When eating out, you usually order your meal first, then dessert. But at Moghul Mahal, you may want to make a beeline for dessert. 


The balls of gulab jamun made from powdered milk, flour and ghee goes for RM1.50/piece. They also serve up some great authentic Indian-brand Bru coffee, made with fresh milk. Or if you’re part of the Chai crowd, give the aromatic Masala Tea (RM4) a try.

We all know how congested Brickfields can get, but if you’re here to pick up your fill of snacks, Moghul Mahal provides complimentary parking to customers.

Address: 153, Jalan Sultan Abdul Samad, 50470 Brickfields, Kuala Lumpur
Opening hours: 8:30AM-12:30AM, Daily
Telephone: 03-2274 8288

11. Lebuh Ampang Murukku Stalls, Lebuh Ampang 

Ampang Point Shopping Centre
Snack stalls are usually set up along Lebuh Ampang during Deepavali season
Image credit: @arghzernol 

As Deepavali nears – you will see many stalls spring up along Lebuh Ampang with piles of murukku, achappam and sweets as far as the eye can see. 

The types of murukkus found along this road differ by texture and design – from ribbon-shaped kara murukku to the grittier textured mullu murukku. So when it comes to murukku, you’re spoilt for choice.  

Address: Diwali Markets, Lebuh Ampang, 50100 Kuala Lumpur

12. Patiala Punjabi Sweets Stall, Brickfields  

Patiala Punjabi Sweets Stall
Image credit: Raju Pp

When Punjabis themselves have recommended Patiala Punjabi Sweets Stall, you know it must be legit. You will see a lot of North Indian expats stocking up on snacks here, giving their stamp of approval to this sweet spot located right next to Hanuman temple in Brickfields. 

You can even find the much-loved milk-based sweets palkova, that’s not easily found in KL. You can ask the stall owner for a few samples to try out before making a choice. Snacks are sold by the gram at affordable prices. 

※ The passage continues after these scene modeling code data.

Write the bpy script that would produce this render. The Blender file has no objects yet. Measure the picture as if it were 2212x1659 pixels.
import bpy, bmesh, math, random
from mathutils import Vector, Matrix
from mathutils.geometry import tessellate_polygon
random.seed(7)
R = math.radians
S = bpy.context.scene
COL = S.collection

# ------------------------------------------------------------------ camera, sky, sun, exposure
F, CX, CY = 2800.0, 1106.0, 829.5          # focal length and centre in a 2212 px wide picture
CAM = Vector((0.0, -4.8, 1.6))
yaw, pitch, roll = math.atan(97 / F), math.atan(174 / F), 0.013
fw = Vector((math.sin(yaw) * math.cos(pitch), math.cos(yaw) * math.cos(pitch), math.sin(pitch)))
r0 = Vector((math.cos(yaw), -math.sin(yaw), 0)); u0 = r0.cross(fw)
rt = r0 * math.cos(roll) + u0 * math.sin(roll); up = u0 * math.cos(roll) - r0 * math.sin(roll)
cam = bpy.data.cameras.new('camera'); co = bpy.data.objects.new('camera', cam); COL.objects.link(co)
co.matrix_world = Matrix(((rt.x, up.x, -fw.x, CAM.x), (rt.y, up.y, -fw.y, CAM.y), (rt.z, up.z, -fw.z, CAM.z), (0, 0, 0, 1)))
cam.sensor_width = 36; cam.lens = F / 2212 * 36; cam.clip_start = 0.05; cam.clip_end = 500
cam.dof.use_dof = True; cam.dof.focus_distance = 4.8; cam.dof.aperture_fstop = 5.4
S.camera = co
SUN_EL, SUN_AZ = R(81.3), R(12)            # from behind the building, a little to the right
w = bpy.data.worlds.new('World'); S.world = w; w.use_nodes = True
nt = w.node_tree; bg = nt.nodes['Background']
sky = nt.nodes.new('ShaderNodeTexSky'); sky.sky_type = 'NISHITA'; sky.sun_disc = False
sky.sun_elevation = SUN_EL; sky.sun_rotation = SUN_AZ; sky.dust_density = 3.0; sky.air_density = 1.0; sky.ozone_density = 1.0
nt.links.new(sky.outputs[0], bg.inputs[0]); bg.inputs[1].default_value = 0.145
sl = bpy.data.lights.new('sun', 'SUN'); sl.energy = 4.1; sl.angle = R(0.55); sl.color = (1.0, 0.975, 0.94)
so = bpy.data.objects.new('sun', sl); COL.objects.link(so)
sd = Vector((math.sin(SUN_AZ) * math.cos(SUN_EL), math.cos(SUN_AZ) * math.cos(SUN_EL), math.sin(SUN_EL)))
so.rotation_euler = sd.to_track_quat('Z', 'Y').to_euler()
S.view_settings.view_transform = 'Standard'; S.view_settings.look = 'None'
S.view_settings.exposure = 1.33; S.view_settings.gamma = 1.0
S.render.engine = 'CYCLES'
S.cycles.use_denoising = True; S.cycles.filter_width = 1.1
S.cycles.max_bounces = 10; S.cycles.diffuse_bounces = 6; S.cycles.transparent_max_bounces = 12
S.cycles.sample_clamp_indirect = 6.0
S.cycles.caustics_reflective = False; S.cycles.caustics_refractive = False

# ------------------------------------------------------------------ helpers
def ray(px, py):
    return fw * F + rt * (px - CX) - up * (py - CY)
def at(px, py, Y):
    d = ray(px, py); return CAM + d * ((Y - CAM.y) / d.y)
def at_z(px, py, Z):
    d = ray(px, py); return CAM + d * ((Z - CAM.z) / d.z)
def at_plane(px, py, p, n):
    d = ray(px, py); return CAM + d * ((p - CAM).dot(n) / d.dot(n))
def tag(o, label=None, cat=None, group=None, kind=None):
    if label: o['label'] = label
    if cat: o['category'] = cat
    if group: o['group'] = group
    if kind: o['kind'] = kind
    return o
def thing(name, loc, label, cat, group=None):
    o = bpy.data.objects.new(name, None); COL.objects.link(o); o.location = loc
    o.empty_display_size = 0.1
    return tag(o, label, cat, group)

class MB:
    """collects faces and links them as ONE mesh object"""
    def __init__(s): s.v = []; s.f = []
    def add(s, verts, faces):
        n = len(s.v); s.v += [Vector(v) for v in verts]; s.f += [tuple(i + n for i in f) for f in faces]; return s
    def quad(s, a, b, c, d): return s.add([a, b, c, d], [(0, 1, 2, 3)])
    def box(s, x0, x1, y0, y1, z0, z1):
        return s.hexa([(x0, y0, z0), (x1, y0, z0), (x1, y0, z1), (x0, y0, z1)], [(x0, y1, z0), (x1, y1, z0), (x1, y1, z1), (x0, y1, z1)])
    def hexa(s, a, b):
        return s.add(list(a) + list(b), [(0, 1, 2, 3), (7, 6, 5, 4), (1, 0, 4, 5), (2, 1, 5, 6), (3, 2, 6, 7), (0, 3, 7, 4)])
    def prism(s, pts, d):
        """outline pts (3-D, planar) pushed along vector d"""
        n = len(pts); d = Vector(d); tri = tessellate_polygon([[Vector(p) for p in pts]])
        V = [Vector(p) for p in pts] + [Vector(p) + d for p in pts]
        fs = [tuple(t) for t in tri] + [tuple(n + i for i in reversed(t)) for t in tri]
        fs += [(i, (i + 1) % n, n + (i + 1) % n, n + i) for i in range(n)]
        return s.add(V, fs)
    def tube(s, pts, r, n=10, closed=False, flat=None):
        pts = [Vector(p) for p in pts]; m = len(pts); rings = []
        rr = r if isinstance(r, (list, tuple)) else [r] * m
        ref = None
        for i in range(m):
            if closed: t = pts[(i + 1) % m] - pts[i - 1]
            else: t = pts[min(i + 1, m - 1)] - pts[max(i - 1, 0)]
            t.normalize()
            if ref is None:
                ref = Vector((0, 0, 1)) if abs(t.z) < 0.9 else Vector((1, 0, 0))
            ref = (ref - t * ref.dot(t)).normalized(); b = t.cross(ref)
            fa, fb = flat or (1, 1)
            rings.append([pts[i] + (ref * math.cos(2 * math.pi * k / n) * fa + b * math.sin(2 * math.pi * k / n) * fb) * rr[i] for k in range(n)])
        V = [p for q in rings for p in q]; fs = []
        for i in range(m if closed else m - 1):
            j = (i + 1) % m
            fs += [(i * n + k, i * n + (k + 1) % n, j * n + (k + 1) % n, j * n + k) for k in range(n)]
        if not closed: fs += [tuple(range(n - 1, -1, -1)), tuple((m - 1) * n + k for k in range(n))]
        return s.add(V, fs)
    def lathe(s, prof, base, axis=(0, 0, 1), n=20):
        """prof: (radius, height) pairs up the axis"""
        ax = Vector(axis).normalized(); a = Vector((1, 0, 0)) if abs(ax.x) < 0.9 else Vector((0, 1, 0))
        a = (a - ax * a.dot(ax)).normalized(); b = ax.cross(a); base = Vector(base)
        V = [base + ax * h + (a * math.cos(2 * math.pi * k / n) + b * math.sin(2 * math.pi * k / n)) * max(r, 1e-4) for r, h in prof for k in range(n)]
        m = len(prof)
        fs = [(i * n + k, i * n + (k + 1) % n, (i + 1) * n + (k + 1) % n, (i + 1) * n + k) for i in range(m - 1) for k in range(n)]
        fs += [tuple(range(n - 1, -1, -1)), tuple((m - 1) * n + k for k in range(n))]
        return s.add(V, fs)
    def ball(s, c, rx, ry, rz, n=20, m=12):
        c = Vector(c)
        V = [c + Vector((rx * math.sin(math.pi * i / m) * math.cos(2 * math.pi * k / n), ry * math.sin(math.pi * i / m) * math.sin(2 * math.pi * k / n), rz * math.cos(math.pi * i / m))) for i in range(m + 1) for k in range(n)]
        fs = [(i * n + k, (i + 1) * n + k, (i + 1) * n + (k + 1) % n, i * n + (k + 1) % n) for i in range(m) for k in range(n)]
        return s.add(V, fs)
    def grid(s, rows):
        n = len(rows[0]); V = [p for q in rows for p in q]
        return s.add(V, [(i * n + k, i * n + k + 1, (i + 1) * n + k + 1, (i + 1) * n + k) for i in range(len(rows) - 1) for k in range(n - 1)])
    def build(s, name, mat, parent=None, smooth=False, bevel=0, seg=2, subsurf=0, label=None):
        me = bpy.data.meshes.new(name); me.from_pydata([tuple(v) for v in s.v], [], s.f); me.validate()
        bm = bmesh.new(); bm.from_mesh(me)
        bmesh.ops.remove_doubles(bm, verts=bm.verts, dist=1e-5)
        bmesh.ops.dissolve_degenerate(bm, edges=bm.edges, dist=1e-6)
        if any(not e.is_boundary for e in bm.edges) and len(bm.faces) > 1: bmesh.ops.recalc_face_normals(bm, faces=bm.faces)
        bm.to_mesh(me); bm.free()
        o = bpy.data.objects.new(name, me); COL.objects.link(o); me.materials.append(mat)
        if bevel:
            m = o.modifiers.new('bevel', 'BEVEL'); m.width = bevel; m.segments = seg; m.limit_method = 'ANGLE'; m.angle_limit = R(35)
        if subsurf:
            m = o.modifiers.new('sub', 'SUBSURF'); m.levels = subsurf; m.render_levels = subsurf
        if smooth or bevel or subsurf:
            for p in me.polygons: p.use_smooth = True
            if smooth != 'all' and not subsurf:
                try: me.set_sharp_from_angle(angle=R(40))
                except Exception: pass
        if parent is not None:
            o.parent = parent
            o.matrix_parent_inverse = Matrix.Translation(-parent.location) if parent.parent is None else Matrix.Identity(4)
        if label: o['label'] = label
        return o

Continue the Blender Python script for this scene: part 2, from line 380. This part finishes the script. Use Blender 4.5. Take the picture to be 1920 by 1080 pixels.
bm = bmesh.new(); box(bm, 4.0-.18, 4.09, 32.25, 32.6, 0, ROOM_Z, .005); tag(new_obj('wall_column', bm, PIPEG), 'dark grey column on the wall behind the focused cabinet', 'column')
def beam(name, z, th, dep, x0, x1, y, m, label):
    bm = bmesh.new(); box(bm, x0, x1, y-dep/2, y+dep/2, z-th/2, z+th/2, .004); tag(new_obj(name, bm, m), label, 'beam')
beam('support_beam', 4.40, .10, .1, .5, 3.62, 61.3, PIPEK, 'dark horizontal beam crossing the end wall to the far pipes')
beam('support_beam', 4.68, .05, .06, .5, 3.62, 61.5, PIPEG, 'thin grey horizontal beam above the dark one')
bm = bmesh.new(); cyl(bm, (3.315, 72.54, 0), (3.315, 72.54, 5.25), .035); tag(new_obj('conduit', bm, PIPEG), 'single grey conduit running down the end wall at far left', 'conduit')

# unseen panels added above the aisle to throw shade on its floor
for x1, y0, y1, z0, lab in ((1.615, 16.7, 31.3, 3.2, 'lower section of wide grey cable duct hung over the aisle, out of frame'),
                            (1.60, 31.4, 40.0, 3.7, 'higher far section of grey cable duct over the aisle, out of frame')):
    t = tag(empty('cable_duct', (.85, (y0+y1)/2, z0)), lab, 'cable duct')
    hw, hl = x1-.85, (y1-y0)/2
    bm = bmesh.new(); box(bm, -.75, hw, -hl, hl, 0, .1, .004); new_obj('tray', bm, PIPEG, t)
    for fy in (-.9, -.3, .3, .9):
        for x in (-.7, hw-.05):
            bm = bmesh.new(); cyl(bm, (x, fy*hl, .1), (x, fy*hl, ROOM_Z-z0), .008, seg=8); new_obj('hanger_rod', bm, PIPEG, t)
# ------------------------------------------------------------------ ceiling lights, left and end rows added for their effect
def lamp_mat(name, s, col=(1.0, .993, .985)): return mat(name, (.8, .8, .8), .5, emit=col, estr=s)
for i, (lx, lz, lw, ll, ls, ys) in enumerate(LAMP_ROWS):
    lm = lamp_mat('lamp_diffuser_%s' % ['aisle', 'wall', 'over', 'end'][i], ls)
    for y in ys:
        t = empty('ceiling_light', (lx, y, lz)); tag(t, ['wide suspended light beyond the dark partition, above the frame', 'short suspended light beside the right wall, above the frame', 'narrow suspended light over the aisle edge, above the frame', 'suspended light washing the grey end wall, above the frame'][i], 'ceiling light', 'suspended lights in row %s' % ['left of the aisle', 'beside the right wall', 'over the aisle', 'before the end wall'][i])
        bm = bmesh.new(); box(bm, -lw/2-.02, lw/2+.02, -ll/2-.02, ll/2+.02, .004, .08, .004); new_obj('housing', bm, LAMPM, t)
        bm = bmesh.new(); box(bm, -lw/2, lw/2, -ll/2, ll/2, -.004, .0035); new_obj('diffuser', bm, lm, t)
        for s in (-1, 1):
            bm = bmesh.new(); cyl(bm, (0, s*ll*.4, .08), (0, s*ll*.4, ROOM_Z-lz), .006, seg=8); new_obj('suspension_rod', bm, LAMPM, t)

Address: 16, Jalan Scott , Brickfields, 50470 Kuala Lumpur
Opening hours: 7AM-10PM, Daily
Telephone: 014-623 7490

Where to find Deepavali Snacks in KL

While these snacks may be commonly eaten during Deepavali, some of these places are open all-year round so you don’t have to wait for the festive season to roll around. These food stalls and restaurants in Klang Valley aren’t going anywhere even after the celebration draws to a close – so you don’t have to go through any withdrawals.